Federal government officials concluded that foreign actors attempted to undermine confidence in the U.S. elections, but were unsuccessful.
In March 2021, the National Intelligence Council issued a report that said it observed “no indications that any foreign actor attempted to alter any technical aspect of the voting process in the 2020 US elections, including voter registration, casting ballots, vote tabulation, or reporting results.”
The same month, a report by the U.S. Justice and Homeland Security departments largely confirmed these results.
Both reports expressed high confidence in their findings and noted the extreme improbability of undetected election interference.
The National Intelligence Council report said Russian President Vladimir Putin authorized operations focused on promoting Trump at the expense of Joe Biden. Other countries such as Cuba and Venezuela made smaller-scale influence efforts.
When it came to China, the intelligence community disagreed, said Geoff Hale, an election security expert at the Center for Democracy and Technology. The most commonly held belief was that China created plans and considered conducting influence operations but did not implement them.
News reports and statements from the federal government before the 2020 election showed that foreign actors were attempting to influence the election.

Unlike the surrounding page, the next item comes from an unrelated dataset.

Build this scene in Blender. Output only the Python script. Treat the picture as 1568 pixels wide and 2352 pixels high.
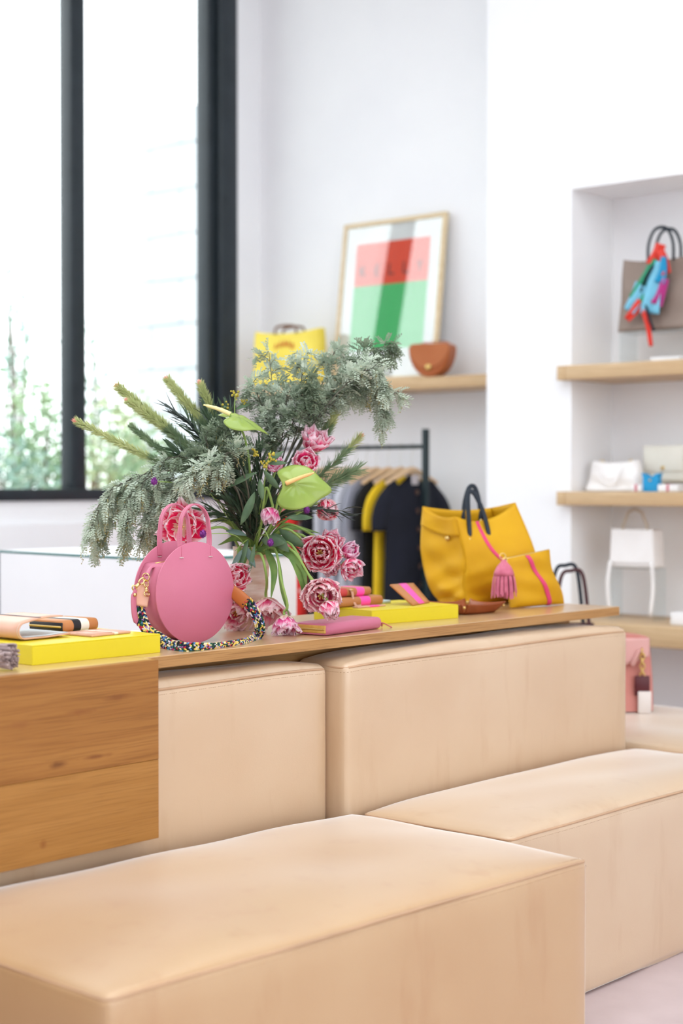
import bpy, bmesh, math, random
import numpy as np
from mathutils import Vector, Matrix, Euler

for _o in list(bpy.data.objects):
    bpy.data.objects.remove(_o)
scene = bpy.context.scene
COL = scene.collection
PI = math.pi

# ------------------------------------------------------------------ camera
FPX, CX, CY = 3740.0, 784.0, 1176.0
YAW = math.radians(41.2)
PITCH = math.atan((1176 - 1108) / FPX)
CAMZ = 1.25
camd = bpy.data.cameras.new('camera')
camd.sensor_fit = 'VERTICAL'
camd.sensor_height = 36.0
camd.lens = FPX / 2352 * 36.0
camd.clip_end = 200
camd.dof.use_dof = True
camd.dof.focus_distance = 3.95
camd.dof.aperture_fstop = 2.1
camo = bpy.data.objects.new('camera', camd)
camo.location = (0, 0, CAMZ)
camo.rotation_euler = (PI / 2 - PITCH, 0, YAW - PI / 2)
COL.objects.link(camo)
scene.camera = camo

# ------------------------------------------------------------------ world and lights
SKY = 4.6
world = bpy.data.worlds.new('overcast_sky')
scene.world = world
world.use_nodes = True
_bg = world.node_tree.nodes['Background']
_bg.inputs[0].default_value = (0.93, 0.97, 1.0, 1)
_bg.inputs[1].default_value = SKY
scene.view_settings.view_transform = 'Standard'
scene.view_settings.look = 'None'
scene.view_settings.gamma = 1.0
scene.view_settings.exposure = -0.36
scene.view_settings.use_curve_mapping = False
scene.cycles.use_denoising = True
scene.cycles.max_bounces = 10
scene.cycles.diffuse_bounces = 6
scene.cycles.transparent_max_bounces = 24
scene.cycles.sample_clamp_indirect = 8.0

# ------------------------------------------------------------------ pixel -> place
_cp, _sp = math.cos(PITCH), math.sin(PITCH)
_hx, _hy = math.cos(YAW), math.sin(YAW)
FWD = Vector((_cp * _hx, _cp * _hy, -_sp))
UPV = Vector((_sp * _hx, _sp * _hy, _cp))
RGT = Vector((_hy, -_hx, 0))
CAM = Vector((0, 0, CAMZ))
def ray(px, py):
    return FWD + RGT * ((px - CX) / FPX) + UPV * ((CY - py) / FPX)
def at_d(px, py, d): return CAM + ray(px, py) * d
def at_z(px, py, z):
    r = ray(px, py); return CAM + r * ((z - CAMZ) / r.z)
def at_X(px, py, X):
    r = ray(px, py); return CAM + r * (X / r.x)
def at_Y(px, py, Y):
    r = ray(px, py); return CAM + r * (Y / r.y)
def toward(r, d, z=0.0):
    """direction: r to the side, d away, z up, seen from the seat of the photographer"""
    return (RGT * r + Vector((_hx, _hy, 0)) * d + Vector((0, 0, z)))

# ------------------------------------------------------------------ materials
def lin(c):
    out = []
    for x in c[:3]:
        x = x / 255.0
        out.append(x / 12.92 if x <= 0.04045 else ((x + 0.055) / 1.055) ** 2.4)
    return (out[0], out[1], out[2], 1.0)
_M = {}
def mat(name, col, rough=0.5, spec=0.5, metal=0.0, col2=None, nscale=6.0, nstretch=(1, 1, 1), ndetail=4.0, nlo=0.35, nhi=0.65,
        bump=0.0, bscale=80.0, coat=0.0, sheen=0.0, emit=0.0, sss=0.0):
    if name in _M: return _M[name]
    m = bpy.data.materials.new(name); m.use_nodes = True
    nt = m.node_tree; N = nt.nodes; L = nt.links
    b = N['Principled BSDF']
    b.inputs['Roughness'].default_value = rough
    b.inputs['Specular IOR Level'].default_value = spec
    b.inputs['Metallic'].default_value = metal
    b.inputs['Coat Weight'].default_value = coat
    b.inputs['Specular IOR Level'].default_value = 0.3
    b.inputs['Sheen Weight'].default_value = sheen
    b.inputs['Base Color'].default_value = lin(col)
    if col2 is None:
        col2 = tuple(max(0, c * 0.93) for c in col)
    tc = N.new('ShaderNodeTexCoord'); mp = N.new('ShaderNodeMapping')
    mp.inputs['Scale'].default_value = nstretch
    no = N.new('ShaderNodeTexNoise'); no.inputs['Scale'].default_value = nscale; no.inputs['Detail'].default_value = ndetail
    rp = N.new('ShaderNodeValToRGB')
    rp.color_ramp.elements[0].position = nlo; rp.color_ramp.elements[0].color = lin(col)
    rp.color_ramp.elements[1].position = nhi; rp.color_ramp.elements[1].color = lin(col2)
    L.new(tc.outputs['Object'], mp.inputs[0]); L.new(mp.outputs[0], no.inputs['Vector'])
    L.new(no.outputs['Fac'], rp.inputs[0]); L.new(rp.outputs[0], b.inputs['Base Color'])
    if bump > 0:
        n2 = N.new('ShaderNodeTexNoise'); n2.inputs['Scale'].default_value = bscale; n2.inputs['Detail'].default_value = 3
        bp = N.new('ShaderNodeBump'); bp.inputs['Strength'].default_value = bump; bp.inputs['Distance'].default_value = 0.002
        L.new(tc.outputs['Object'], n2.inputs['Vector']); L.new(n2.outputs['Fac'], bp.inputs['Height']); L.new(bp.outputs[0], b.inputs['Normal'])
    _M[name] = m
    return m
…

In October 2020, PolitiFact reported on a spoofed email threat to Florida and Alaska voters that U.S. intelligence officers said originated from Iran. The email, made to look like it was sent by the far-right U.S. group the Proud Boys, said the group would know if recipients voted for Trump.
Four years later, the Justice Department charged three Iranian hackers with targeting people associated with U.S. political campaigns. The Trump presidential campaign also said it had been hacked by the Iranian government and lost sensitive internal documents.
What did Trump, allies say about 2020 interference, rigging?
After Trump lost the 2020 election, he and his team falsely blamed foreign actors.
Sidney Powell, a Trump attorney, made a Pants on Fire statement that election machines were designed to change results. Powell said the machines that many Americans used to cast their ballots were originally created to falsify election results in Venezuela.
Smartmatic voting systems have been used in elections around the world. In Venezuela, the company said its technology was manipulated to report a skewed tally in 2017, but Smartmatic said the incident was an anomaly and likely due to the lack of election monitors. The company stopped its work there in 2018. Smartmatic has a pending $2.7 billion lawsuit against Fox News and won a $40 million settlement from Newsmax.
Dominion Voting Systems won a $787 million settlement against Fox News for repeatedly airing false claims about the company.
The 2020 election was neither rigged nor stolen.
Biden won after receiving 306 electoral votes, compared with 232 for Trump. Biden also got about 7 million more votes nationwide than Trump.
Trump and his allies lost more than 60 election lawsuits for reasons including that the allegations lacked proof.
In 2022, a group of Republicans, including former federal judges, examined Trump’s statements of fraud and miscount. They concluded that the claims “failed to present evidence of fraud or inaccurate results significant enough to invalidate the (election) results.”
Norden said the 2020 contest “was perhaps the most examined election in US history, with counts, recounts and audits all showing the same thing: Trump lost.”